### JOB
The listing below holds a line with "Continue the Blender" and a later line with "-1.3), .12, .1);". Write out those two lines and every line between them, exactly, and nothing else.

### STORED DATA
· · · ·

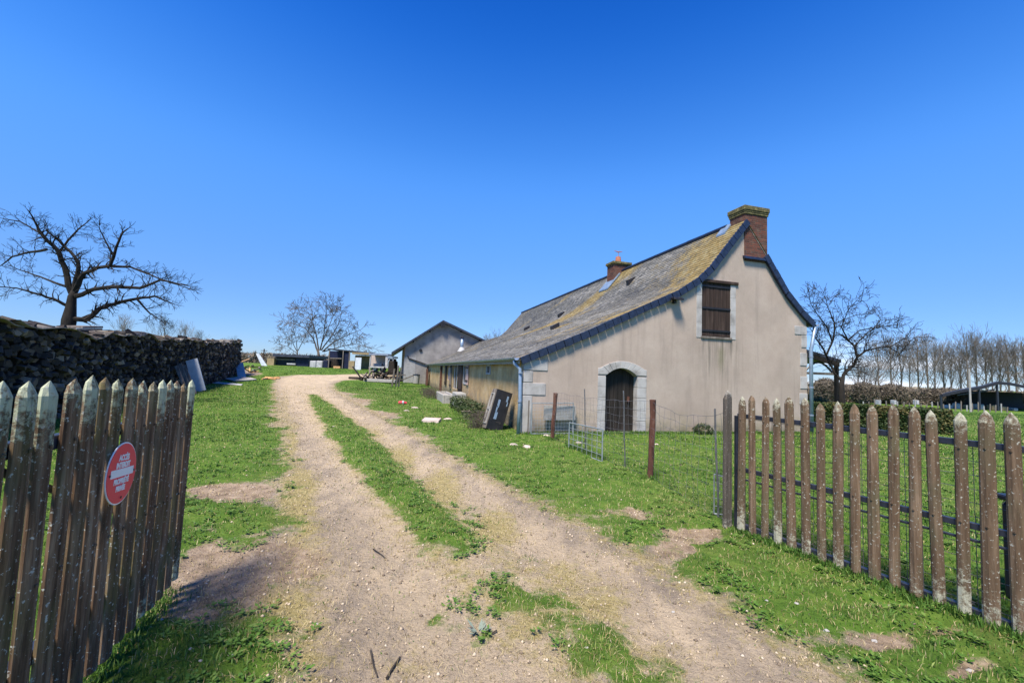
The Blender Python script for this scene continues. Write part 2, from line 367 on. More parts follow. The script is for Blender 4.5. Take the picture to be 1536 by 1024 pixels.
# foliage
def leaf(name, c0, c1, c2, tr=.3, rough=.6):
    q = Mt(name, rough, .25); t = q.attr('tint'); c = q.ramp(t, [(0., c0), (.5, c1), (1., c2)]); q.color(c); q.trans(tr, c); return q.m
M['grass'] = leaf('grass_blades', (.040, .105, .016), (.105, .215, .036), (.29, .35, .10), .35)
M['dry'] = leaf('dry_straw', (.24, .18, .07), (.38, .31, .14), (.55, .47, .28), .2)
M['hedge'] = leaf('hedge_leaf', (.014, .028, .010), (.04, .075, .022), (.16, .13, .05), .15)
M['bramble'] = leaf('bramble_stems', (.07, .058, .045), (.14, .118, .09), (.22, .19, .145), .1, .9)
M['conif'] = leaf('conifer', (.010, .018, .010), (.020, .035, .018), (.04, .055, .03), .1)
M['shrub'] = leaf('shrub_leaf', (.02, .035, .015), (.05, .08, .03), (.09, .10, .05), .2)
# ------------------------------------------------------------------ the drive, seen as edges on the ground
def wpoly(pts): return np.array([[*(ground_at(*p))[:2]] for p in pts])
def sdf(P, poly):
    x, y = P[:, 0], P[:, 1]; n = len(poly); dmin = np.full(len(P), 1e9); ins = np.zeros(len(P), bool)
    for i in range(n):
        a = poly[i]; b = poly[(i+1) % n]; e = b-a; wx = x-a[0]; wy = y-a[1]
        t = np.clip((wx*e[0]+wy*e[1])/max(e@e, 1e-9), 0, 1)
        dmin = np.minimum(dmin, (wx-t*e[0])**2+(wy-t*e[1])**2)
        c = (a[1] > y) != (b[1] > y)
        with np.errstate(divide='ignore', invalid='ignore'):
            ins ^= c & (x < (b[0]-a[0])*(y-a[1])/(b[1]-a[1]+1e-12)+a[0])
    d = np.sqrt(dmin); return np.where(ins, -d, d)
outer = [(414, 566.5), (409, 575), (411, 600), (414, 620), (422, 654), (434, 700), (444, 745), (456, 800), (458, 860), (434, 900), (440, 1024), (470, 1500),
         (1700, 1500), (1330, 1060), (1244, 1003), (1191, 970), (1138, 941), (1088, 904), (1020, 870), (970, 841), (924, 813), (864, 781), (800, 752),
         (765, 733), (712, 706), (670, 682), (635, 659), (607, 643), (568, 622), (530, 602), (506, 587), (500, 577), (512, 570.5), (560, 569), (600, 568), (600, 563.5), (500, 562), (445, 562)]
median = [(462, 591), (474, 592), (492, 604), (520, 624), (555, 651), (590, 690), (622, 722), (650, 750), (690, 785), (735, 820), (790, 855), (850, 895), (905, 940), (970, 1000), (1050, 1090), (930, 1090), (860, 1010), (800, 950),
          (745, 900), (695, 860), (655, 828), (620, 790), (588, 755), (556, 722), (526, 692), (504, 662), (482, 632), (468, 607)]
OUT_P, MED_P = wpoly(outer), wpoly(median)
def blobs(lst):
    o = []
    for (cx, cy, rx, ry, k) in lst:
        c = ground_at(cx, cy); a = ground_at(cx+rx, cy); b = ground_at(cx, cy-ry)
        Mx = np.array([[a.x-c.x, b.x-c.x], [a.y-c.y, b.y-c.y]]); o.append((np.array([c.x, c.y]), np.linalg.inv(Mx), k))
    return o
def bl(P, lst):
    s = np.zeros(len(P)); P = P+.32*np.stack([fbm(P[:, 0]*2.3, P[:, 1]*2.3, 4)-.5, fbm(P[:, 0]*2.3+50, P[:, 1]*2.3, 4)-.5], 1)
    for c, Mi, k in lst:
        q = (P-c) @ Mi.T; s = np.maximum(s, k*np.exp(-(q**2).sum(1)*1.2))
    return s
DIRT = blobs([(335, 735, 75, 16, 1.5), (300, 790, 60, 14, .7), (360, 838, 130, 34, 1.5), (300, 880, 110, 38, 1.6), (220, 900, 60, 30, 1.5), (300, 703, 40, 8, .8),
              (1050, 798, 60, 14, 1.6), (1010, 822, 32, 18, 1.3), (960, 765, 60, 14, 1.), (900, 740, 55, 12, .8), (1140, 800, 60, 14, 1.), (1250, 870, 70, 14, .9), (1330, 905, 80, 16, 1.0),
              (1420, 945, 80, 18, 1.1), (1350, 960, 90, 14, .9), (1460, 990, 80, 20, 1.), (860, 690, 40, 6, .5), (890, 700, 40, 6, .6), (800, 668, 40, 4, .8), (830, 661, 40, 3, .8),
              (740, 662, 50, 4, .4), (600, 620, 50, 5, .7), (640, 615, 60, 4, .6), (560, 600, 40, 5, .8), (1150, 700, 60, 6, .5), (1250, 740, 70, 8, .5), (1400, 680, 90, 8, .5), (545, 590, 30, 4, .8),
              (370, 560, 40, 5, 1.5), (1480, 660, 80, 6, .8), (1300, 660, 50, 3, .6)])
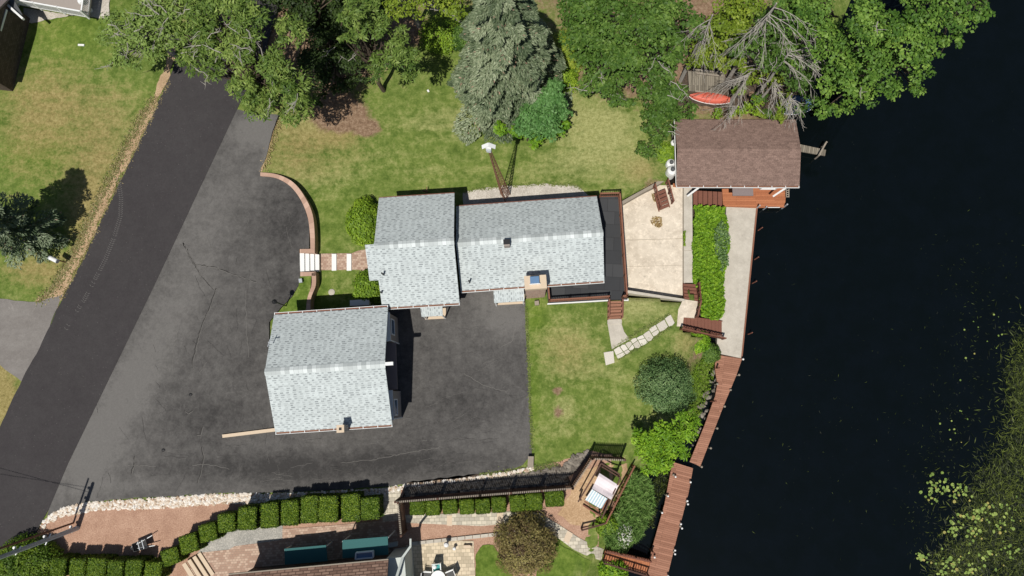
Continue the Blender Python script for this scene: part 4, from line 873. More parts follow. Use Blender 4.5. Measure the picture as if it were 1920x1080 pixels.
# small dock east of the boathouse
sd = empty("small_dock", P(1524, 281, -1.7), "small weathered dock sticking out into the water from the boathouse", "dock")
b = MB(); px_slab(b, [(1498,270),(1549,281),(1547,292),(1497,283)], -1.7, .12, math.pi/2-.2); b.build("floor", OLDPLANK, sd)
for a, c_ in ((1536,291),(1548,268)): b = MB(); p = P(a, c_, -1.4); b.tube((p.x, p.y, -3), (p.x, p.y, -1.2), .07, .07, 7); b.build("post", GREYWOOD, sd)
b = MB(); b.beam(P(1535, 292, -1.3), P(1549, 267, -1.3), .12, .1); b.build("crossbar", GREYWOOD, sd)

# ------------------------------------------------------------------ railings, decks, docks
def railing(parent, p0, p1, h=0.95, m=None, npost=3, step=0.13, posts=True, w=0.11, name="railing"):
    m = m or WOOD; p0, p1 = Vector(p0), Vector(p1); b = MB(); up = Vector((0, 0, h)); b.beam(p0+up, p1+up, w, .05); r = b.build(name, m, parent)
    b = MB(); b.beam(p0+Vector((0, 0, .1)), p1+Vector((0, 0, .1)), .05, .06); L = (p1-p0).length; k = max(2, int(L/step))
    for i in range(1, k): q = p0.lerp(p1, i/k); b.beam(q+Vector((0, 0, .12)), q+Vector((0, 0, h-.02)), .04, .04)
    b.build("balusters", m, r)
    for i in range(npost):
        q = p0.lerp(p1, i/(npost-1)); b = MB(); b.beam(q-Vector((0, 0, .15)), q+Vector((0, 0, h+.08)), .1, .1); b.build("post", m, r)
    return r
def stairs(parent, tl, tr, br_, bl, z0, z1, n, m, name="tread", ang=0.0):   # top-left/right, bottom-right/left in pixels at their heights
    A, B = P(*tl, z0), P(*tr, z0); C_, D = P(*br_, z1), P(*bl, z1)
    for i in range(n):
        t0, t1 = i/n, (i+.84)/n; z = z0+(z1-z0)*(i+.5)/n; q = [A.lerp(D, t0), B.lerp(C_, t0), B.lerp(C_, t1), A.lerp(D, t1)]
        b = MB(); b.prism(q, z-.06, z, ang); b.build(name, m, parent)
    b = MB()
    for s, e in ((A, D), (B, C_)): b.beam(s-Vector((0, 0, .14)), e-Vector((0, 0, .14)), .06, .22)
    b.build("stringer", m, parent)
DZ = 0.9
dk_ = empty("raised_deck", P(1150, 470, -.8), "raised black matted deck wrapping round the east end of the house", "deck")
b = MB(); px_slab(b, [(1112,367),(1163,366),(1176.5,561.5),(1167,561.5),(1140,562),(1028,568.5),(1024,530),(1112,530)], DZ, .2, -.06); b.build("floor", RUBBER, dk_)
b = MB(); px_slab(b, [(1026,570.8),(1140.5,564.2),(1140.5,562.2),(1027,568.7)], DZ-.01, .22); px_slab(b, [(1166,563.5),(1178.5,564),(1178.5,560),(1176.7,560),(1176.7,562),(1166,562)], DZ-.01, .22); b.build("fascia", WHITE, dk_)
for a, c_ in ((1160,370),(1168,470),(1173,558),(1035,562),(1090,560),(1138,556)): b = MB(); p = P(a, c_, DZ); b.beam((p.x, p.y, DZ-.2), (p.x, p.y, -1.2), .12, .12); b.build("support_post", DARKWOOD, dk_)
rl = lambda a, b_: (P(a[0], a[1], DZ), P(b_[0], b_[1], DZ))
for p, q, n in (((1124,369.5), (1159.5,368.5), 2), ((1159.5,369), (1172.5,558), 6), ((1139,559), (1029.5,566), 4), ((1029.5,565.5), (1027,537), 2), ((1172,558), (1166,558.5), 2)):
    w0, w1 = rl(p, q); railing(dk_, w0, w1, npost=n)
ds = empty("deck_stairs", P(1153, 582, 0), "red brown wooden stairs from the black deck down to the lawn", "stairs")
stairs(ds, (1140.5,564.5), (1166,564), (1165.5,598), (1140,599), DZ-.08, .2, 6, REDWOOD)
for a0, a1 in ((1140,1140), (1165,1164.5)):
    b = MB(); p0, p1 = P(a0, 563, DZ), P(a1, 598, .1); b.beam(p0+Vector((0, 0, .9)), p1+Vector((0, 0, .9)), .1, .05)
    for t in (.08, .35, .65, .95): q = p0.lerp(p1, t); b.beam(q, q+Vector((0, 0, .9)), .06, .06)
    b.build("handrail", BRNWOOD, ds)
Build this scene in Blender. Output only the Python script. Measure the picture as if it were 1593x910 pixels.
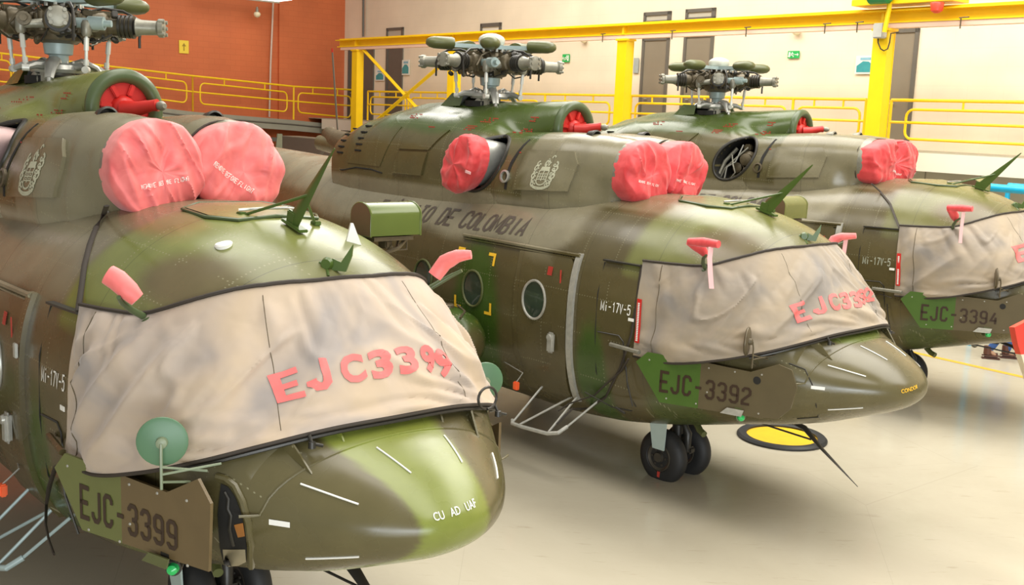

· · · ·

### FULL RESPONSE
Continue the Blender Python script for this scene: part 4, from line 873. More parts follow. Use Blender 4.5. Measure the picture as if it were 1920x1080 pixels.
# small dock east of the boathouse
sd = empty("small_dock", P(1524, 281, -1.7), "small weathered dock sticking out into the water from the boathouse", "dock")
b = MB(); px_slab(b, [(1498,270),(1549,281),(1547,292),(1497,283)], -1.7, .12, math.pi/2-.2); b.build("floor", OLDPLANK, sd)
for a, c_ in ((1536,291),(1548,268)): b = MB(); p = P(a, c_, -1.4); b.tube((p.x, p.y, -3), (p.x, p.y, -1.2), .07, .07, 7); b.build("post", GREYWOOD, sd)
b = MB(); b.beam(P(1535, 292, -1.3), P(1549, 267, -1.3), .12, .1); b.build("crossbar", GREYWOOD, sd)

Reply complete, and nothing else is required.